L’ingénierie pédagogique basée sur l’éducation verticale ne fonctionne plus. L’enfant n’écoute ni n’obéit à sa mère ni à son père encore moins au marabout, il n’écoute et n’obéi qu’à son modèle ou à ses pairs. La vieille ingénierie pédagogique des prêcheurs et des imams basée sur l’éducation verticale découvre ses limites. Les nombreuses conférences et émissions religieuses associées aux sermons d’imams du vendredi semblent impuissants et sans effets face à la perte des valeurs, à la dégradation des mœurs et à l’effondrement moral de toute la société. Le gouvernement doit imaginer une politique de gestion éducative des réseaux sociaux qui repose sur une approche pédagogique fondée sur l’éducation horizontale : les jeunes s’éduquent désormais entre eux.

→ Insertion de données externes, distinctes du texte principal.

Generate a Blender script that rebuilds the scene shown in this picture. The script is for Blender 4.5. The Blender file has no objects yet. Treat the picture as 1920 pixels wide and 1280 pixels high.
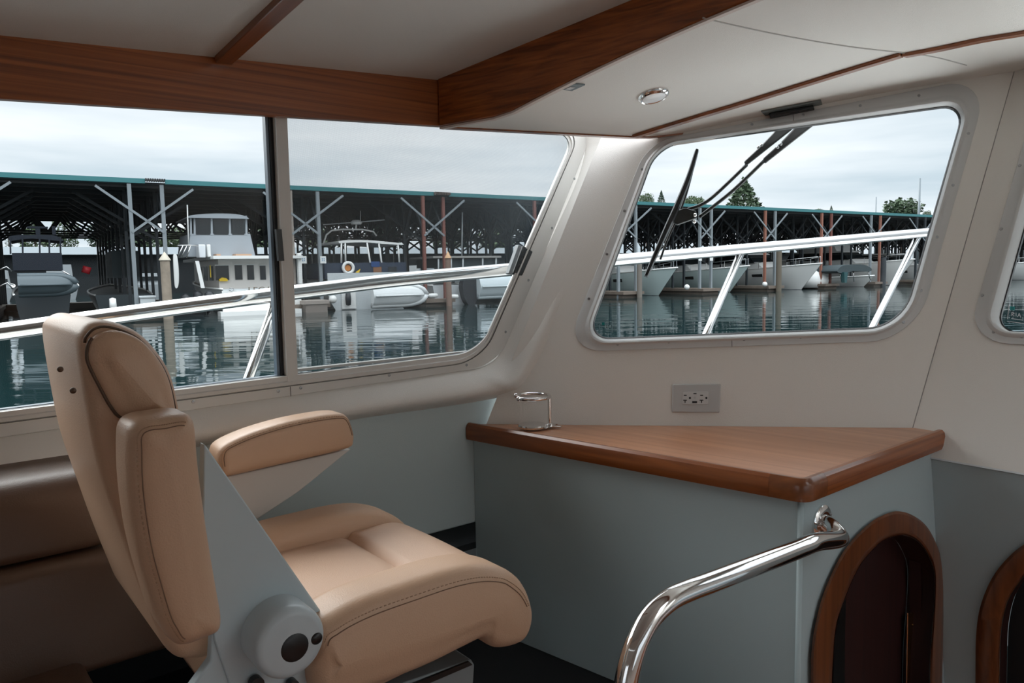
import bpy, bmesh, math, random
from mathutils import Vector as V, Matrix, geometry, noise
random.seed(7)
C = bpy.context.scene.collection
PI = math.pi
# ---------------- camera ----------------
f = 1390.0
_p = math.atan(130/1390); _r = 0.0187
fw = V((0, math.cos(_p), -math.sin(_p))); r0 = V((1,0,0)); u0 = V((0, math.sin(_p), math.cos(_p)))
R = r0*math.cos(_r) - u0*math.sin(_r); U = u0*math.cos(_r) + r0*math.sin(_r)
cd = bpy.data.cameras.new('camera'); cam = bpy.data.objects.new('camera', cd); C.objects.link(cam)
cam.matrix_world = Matrix((( R.x,U.x,-fw.x,0),(R.y,U.y,-fw.y,0),(R.z,U.z,-fw.z,0),(0,0,0,1)))
cd.sensor_width = 36; cd.lens = 36*f/1920; cd.clip_start = .02; cd.clip_end = 3000
cd.dof.use_dof = False
bpy.context.scene.camera = cam
# ---------------- view and sky ----------------
sc = bpy.context.scene
sc.view_settings.view_transform = 'Standard'; sc.view_settings.look = 'None'
sc.view_settings.gamma = 1; sc.view_settings.use_curve_mapping = False
sc.view_settings.exposure = 0.6
world = bpy.data.worlds.new('overcast_sky'); sc.world = world; world.use_nodes = True
nt = world.node_tree; nt.nodes.clear()
def N(t, **k):
    n = nt.nodes.new(t)
    for a, b in k.items(): setattr(n, a, b)
    return n
tc = N('ShaderNodeTexCoord'); mp = N('ShaderNodeMapping'); mp.inputs['Scale'].default_value = (1.2, 1.2, 9)
nt.links.new(tc.outputs['Generated'], mp.inputs['Vector'])
nz = N('ShaderNodeTexNoise'); nz.inputs['Scale'].default_value = 1.7; nz.inputs['Detail'].default_value = 5; nz.inputs['Roughness'].default_value = .5
nt.links.new(mp.outputs[0], nz.inputs['Vector'])
cr = N('ShaderNodeValToRGB'); cr.color_ramp.elements[0].position = .36; cr.color_ramp.elements[0].color = (.38,.46,.52,1)
cr.color_ramp.elements[1].position = .60; cr.color_ramp.elements[1].color = (.68,.71,.74,1)
nt.links.new(nz.outputs['Fac'], cr.inputs['Fac'])
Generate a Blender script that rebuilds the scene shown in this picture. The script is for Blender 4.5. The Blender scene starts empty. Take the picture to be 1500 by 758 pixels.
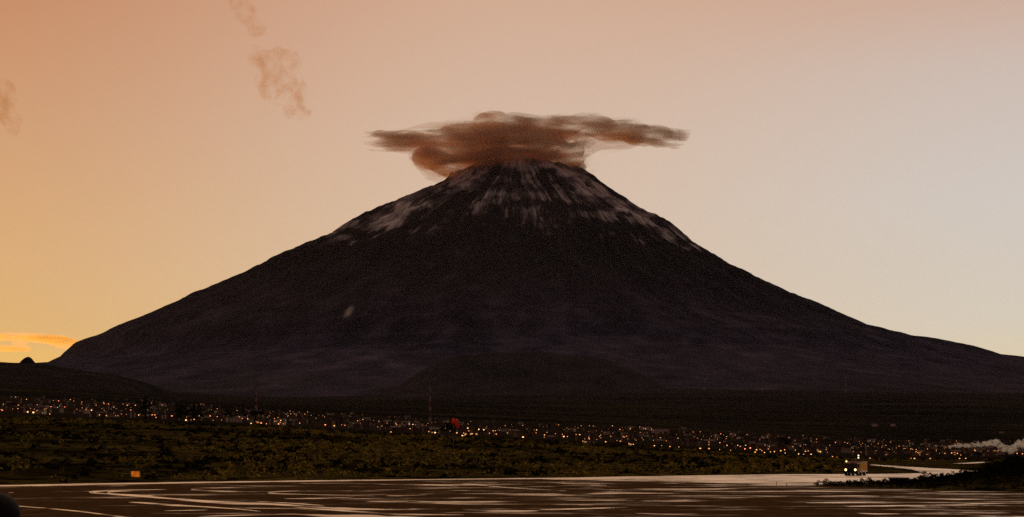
import bpy, bmesh, math, random
import numpy as np
from mathutils import Vector, Matrix, noise as mnoise

random.seed(7)
RNG = np.random.default_rng(11)
SC = bpy.context.scene
COL = SC.collection
F, CX, HY, CH = 2217.0, 750.0, 660.0, 4.5      # focal length in photo pixels, centre column, horizon row, eye height
R = math.radians

# ------------------------------------------------------------------ helpers
def lin(c):
    c = c / 255.0
    return c / 12.92 if c <= 0.04045 else ((c + 0.055) / 1.055) ** 2.4
def srgb(r, g, b): return (lin(r), lin(g), lin(b))

def W(px, py, d):                 # real point at depth d metres
    return Vector(((px - CX) / F * d, d, CH + (HY - py) / F * d))
def G(px, py, z=0.0):             # point on the flat pavement
    d = (CH - z) * F / (py - HY)
    return Vector(((px - CX) / F * d, d, z))

def hash2(ix, iy, s):
    h = (ix.astype(np.int64) * 374761393 + iy.astype(np.int64) * 668265263 + s * 1442695041) & 0xffffffff
    h = ((h ^ (h >> 13)) * 1274126177) & 0xffffffff
    return ((h ^ (h >> 16)) & 0xffff) / 65535.0
def vnoise(x, y, s=0):
    ix = np.floor(x); iy = np.floor(y); fx = x - ix; fy = y - iy
    fx = fx * fx * fx * (fx * (fx * 6 - 15) + 10); fy = fy * fy * fy * (fy * (fy * 6 - 15) + 10)
    a = hash2(ix, iy, s); b = hash2(ix + 1, iy, s); c = hash2(ix, iy + 1, s); d = hash2(ix + 1, iy + 1, s)
    return (a + (b - a) * fx) * (1 - fy) + (c + (d - c) * fx) * fy
def fbm(x, y, o=4, s=0, gain=0.5):
    t = 0; a = 1; n = 0
    for k in range(o):
        t = t + a * vnoise(x * 2 ** k + 17.3 * k, y * 2 ** k - 9.1 * k, s + k); n += a; a *= gain
    return t / n
def sstep(a, b, x):
    t = np.clip((x - a) / (b - a), 0, 1); return t * t * (3 - 2 * t)

def grid_mesh(name, P, mat, wrap=False, smooth=True):   # P: rows x cols x 3
    n, m, _ = P.shape
    me = bpy.data.meshes.new(name)
    cols = m if wrap else m - 1
    i, j = np.meshgrid(np.arange(n - 1), np.arange(cols), indexing='ij')
    j2 = (j + 1) % m
    q = np.stack([i * m + j, i * m + j2, (i + 1) * m + j2, (i + 1) * m + j], -1).reshape(-1, 4)
    np_mesh(me, P.reshape(-1, 3), q)
    if smooth: me.polygons.foreach_set('use_smooth', np.ones(len(me.polygons), bool))
    me.materials.append(mat)
    o = bpy.data.objects.new(name, me); COL.objects.link(o)
    return o
def np_mesh(me, v, q):
    me.vertices.add(len(v)); me.vertices.foreach_set('co', np.ascontiguousarray(v, dtype=np.float32).ravel())
    k = q.shape[1]
    me.loops.add(q.size); me.loops.foreach_set('vertex_index', np.ascontiguousarray(q, dtype=np.int32).ravel())
    me.polygons.add(len(q)); me.polygons.foreach_set('loop_start', np.arange(0, q.size, k, dtype=np.int32))
    me.update(calc_edges=True); me.validate()

def tag(o, label=None, cat=None, group=None, kind=None):
    if label: o['label'] = label
    if cat: o['category'] = cat
    if group: o['group'] = group
    if kind: o['kind'] = kind
    return o
def empty(name, loc, rz=0.0):
    o = bpy.data.objects.new(name, None); o.location = loc; o.rotation_euler = (0, 0, rz); COL.objects.link(o); return o

class MB:
    def __init__(s): s.bm = bmesh.new()
    def box(s, x0, x1, y0, y1, z0, z1, mi=0, bevel=0.0, M=None):
        m = Matrix.Translation(((x0 + x1) / 2, (y0 + y1) / 2, (z0 + z1) / 2)) @ Matrix.Diagonal((x1 - x0, y1 - y0, z1 - z0, 1))
        if M is not None: m = M @ m
        r = bmesh.ops.create_cube(s.bm, size=1, matrix=m)
        vs = r['verts']; fs = list({f for v in vs for f in v.link_faces})
        for f in fs: f.material_index = mi
        if bevel:
            es = list({e for v in vs for e in v.link_edges})
            rb = bmesh.ops.bevel(s.bm, geom=es, offset=bevel, segments=2, affect='EDGES', profile=0.6)
            for f in rb['faces']: f.material_index = mi
        return s
    def cyl(s, p0, p1, r0, r1=None, n=10, mi=0, caps=True):
        r1 = r0 if r1 is None else r1
        p0 = Vector(p0); p1 = Vector(p1); d = p1 - p0
        q = d.to_track_quat('Z', 'Y').to_matrix().to_4x4()
        m = Matrix.Translation((p0 + p1) / 2) @ q
        r = bmesh.ops.create_cone(s.bm, cap_ends=caps, segments=n, radius1=r0, radius2=r1, depth=d.length, matrix=m)
        for f in {f for v in r['verts'] for f in v.link_faces}: f.material_index = mi
        return s
    def ball(s, c, rx, ry=None, rz=None, n=2, mi=0):
        ry = rx if ry is None else ry; rz = rx if rz is None else rz
        r = bmesh.ops.create_icosphere(s.bm, subdivisions=n, radius=1, matrix=Matrix.Translation(c) @ Matrix.Diagonal((rx, ry, rz, 1)))
        for f in {f for v in r['verts'] for f in v.link_faces}: f.material_index = mi
        return s
    def prism(s, pts, z0, z1, mi=0):       # footprint polygon extruded in z
        a = [s.bm.verts.new((x, y, z0)) for x, y in pts]; b = [s.bm.verts.new((x, y, z1)) for x, y in pts]
        fs = [s.bm.faces.new(a[::-1]), s.bm.faces.new(b)]
        for i in range(len(a)):
            j = (i + 1) % len(a); fs.append(s.bm.faces.new((a[i], a[j], b[j], b[i])))
        for f in fs: f.material_index = mi
        return s
    def mesh(s, name, mats, smooth=False):
        bmesh.ops.recalc_face_normals(s.bm, faces=s.bm.faces[:])
        me = bpy.data.meshes.new(name); s.bm.to_mesh(me); s.bm.free()
        for m in (mats if isinstance(mats, (list, tuple)) else [mats]): me.materials.append(m)
        if smooth: me.polygons.foreach_set('use_smooth', np.ones(len(me.polygons), bool))
        return me
    def build(s, name, mats, parent=None, smooth=False):
        o = bpy.data.objects.new(name, s.mesh(name, mats, smooth)); COL.objects.link(o)
        if parent: o.parent = parent
        return o

# ------------------------------------------------------------------ materials
def new_mat(name):
    m = bpy.data.materials.new(name); m.use_nodes = True
    nt = m.node_tree; nt.nodes.clear()
    out = nt.nodes.new('ShaderNodeOutputMaterial')
    return m, nt, out
def N(nt, t, **kw):
    n = nt.nodes.new(t)
    for k, v in kw.items():
        if k in n.bl_rna.properties: setattr(n, k, v)
        else: n.inputs[k.replace('_', ' ')].default_value = v
    return n
def ramp(nt, fac, stops, interp='LINEAR'):
    r = nt.nodes.new('ShaderNodeValToRGB'); r.color_ramp.interpolation = interp
    e = r.color_ramp.elements
    while len(e) < len(stops): e.new(0.5)
    for el, (p, c) in zip(e, stops):
        el.position = p; el.color = (*c, 1) if len(c) == 3 else c
    nt.links.new(fac, r.inputs[0]); return r.outputs[0]
def g3(v): return (v, v, v)
def math_(nt, op, a, b=None, c=None):
    n = nt.nodes.new('ShaderNodeMath'); n.operation = op
    for i, v in enumerate((a, b, c)):
        if v is None: continue
        if hasattr(v, 'is_linked'): nt.links.new(v, n.inputs[i])
        else: n.inputs[i].default_value = v
    return n.outputs[0]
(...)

En résumé, la jeunesse est livrée à elle-même à l’intérieur d’une société corrompue, contradictoire et sans repères. Elle dérive vers la violence, l’abandon, la démission, le désœuvrement et l’émigration suicidaire. Elle est victime de la défaillance de ses adultes qui, malgré tout, doit porter comme un carcan la responsabilité de son éducation. Les gouvernements, les ménages, les associations, les autorités religieuses sont interpellés. Il faut agir vite !
Là où l’éducation a échoué, la répression ne réussira pas, serait-ce la peine de mort.